PETER DOIG's Red House estimated for $18-22 mln

Friday, November 3, 2017
PETER DOIG's Red House estimated for $18-22 mln

“I am always interested in what we miss when we try to focus on what we see.” – Peter Doig

PETER DOIG's Red House estimated for $18-22 mln

“I am always interested in what we miss when we try to focus on what we see.” – Peter Doig

Painted between 1995 and 1996, Red House captures the breakthrough moment in Peter Doig’s artistic development when the thick impasto of his early 1990s paintings thawed to reveal diaphanous miasmas of translucent color.
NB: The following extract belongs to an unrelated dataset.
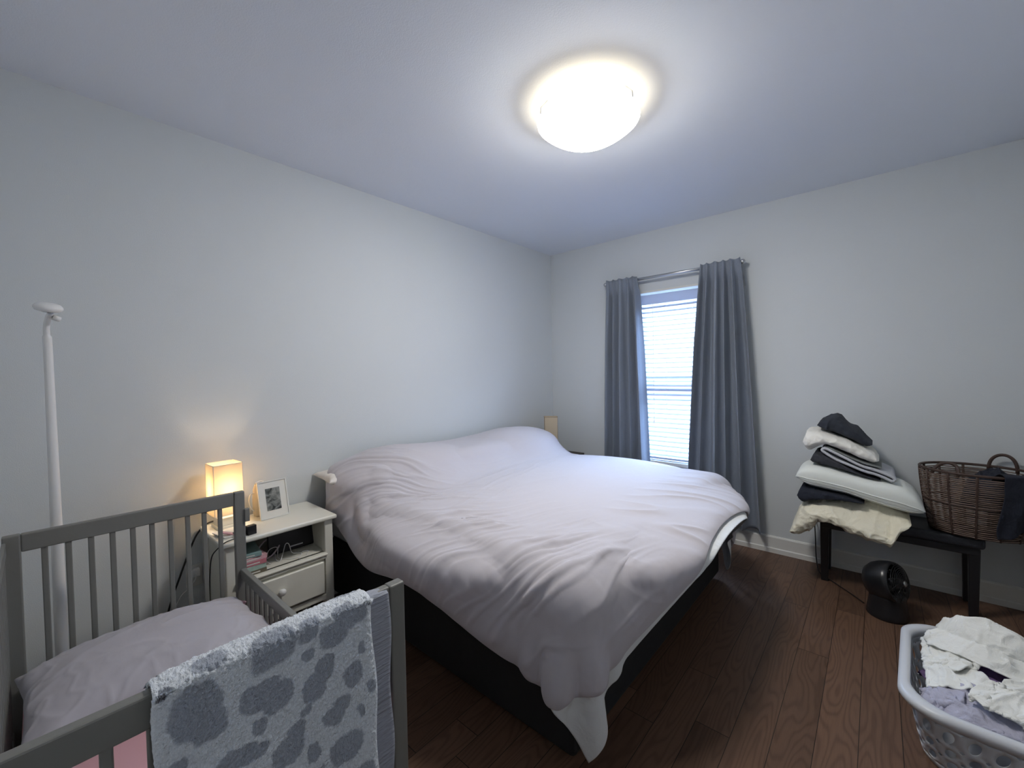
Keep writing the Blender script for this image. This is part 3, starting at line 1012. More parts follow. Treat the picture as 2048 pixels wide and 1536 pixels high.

Created in the immediate aftermath of his Turner Prize nomination in 1994 which propelled him to international recognition in the art world, Red House meditates on many of the same formal concerns as his masterpiece Ski Jacket, 1994, Tate, London, which was included in this pivotal exhibition. Both paintings find their precedent in Blotter, 1993, Walker Art Gallery, Liverpool. Though these paintings marked a fundamental shift in Doig’s handling of paint, the core tenets of his practice, namely that of the slippage between reality, imagination, and memory, still remain the nexus from which his formal concerns orbit. Red House was featured in the artist’s seminal 1998 solo exhibition Peter Doig: Blizzard Seventy-Seven, which traveled from the Kunsthalle Kiel, to the Kunsthalle Nuremberg, and finally to the Whitechapel Gallery London – the same institution that featured his work when he won the Whitechapel Artist Prize in 1991. Other works featured in the 1998 exhibition that, like the present one, illustrate the crucial inflection point in Doig’s oeuvre included Boiler House, 1994, San Francisco Museum of Modern Art; Ski Jacket, 1994, Tate Modern, London; Pine House (Room for Rent), 1994; Bird House, 1995, Kunsthalle zu Kiel; Camp Forestia, 1996; Figure in Mountain Landscape, 1997-98, Pinchuk Art Center, Kiev.

In Red House, Doig sets a striking red house against an ethereal, expansive twilight sky built up from a rich kaleidoscope of intricately veiled layers of colors. The scene slips in and out of focus, with otherworldly, spectral-like figures dissolving into the chromatic landscape. Shards of bare birch trees interrupt the composition, their ice-encrusted trunks, conveyed through delicate washes of blue glaze that branch out into lacey webs against the speckled sky. Doig creates tension in the image by juxtaposing the enveloping glow built up from thinned down pigment against the impastoed blobs and stippled splashes of paint that operate to at once convey a sense of depth, and to reiterate the very nature of the medium. Doig revels in these dichotomies that his painterly style elicits, noting "I am always interested in what we miss when we try to focus on what we see" (Peter Doig, quoted in Harald Fricke, "Drifter: An Interview with Peter Doig”, db artmag, 2004, online).

Peter Doig is widely considered one of the most renowned contemporary figurative painters. Born in Scotland and raised in Trinidad and Canada, Doig achieved his breakthrough in 1991 upon being awarded the prestigious Whitechapel Artist Prize and receiving a solo exhibition at the Whitechapel Art Gallery in London.

Doig draws on personal memories and source imagery in his pursuit of exploring the slippage between reality, imagination and memory through painting. The material properties of paint and expressive possibilities of color thereby serve to approximate the foggy, inarticulate sensation of remembering. His practice maintains a thin and balanced line between landscape and figure, superimposing photographic imagery and memories, both real and imagined.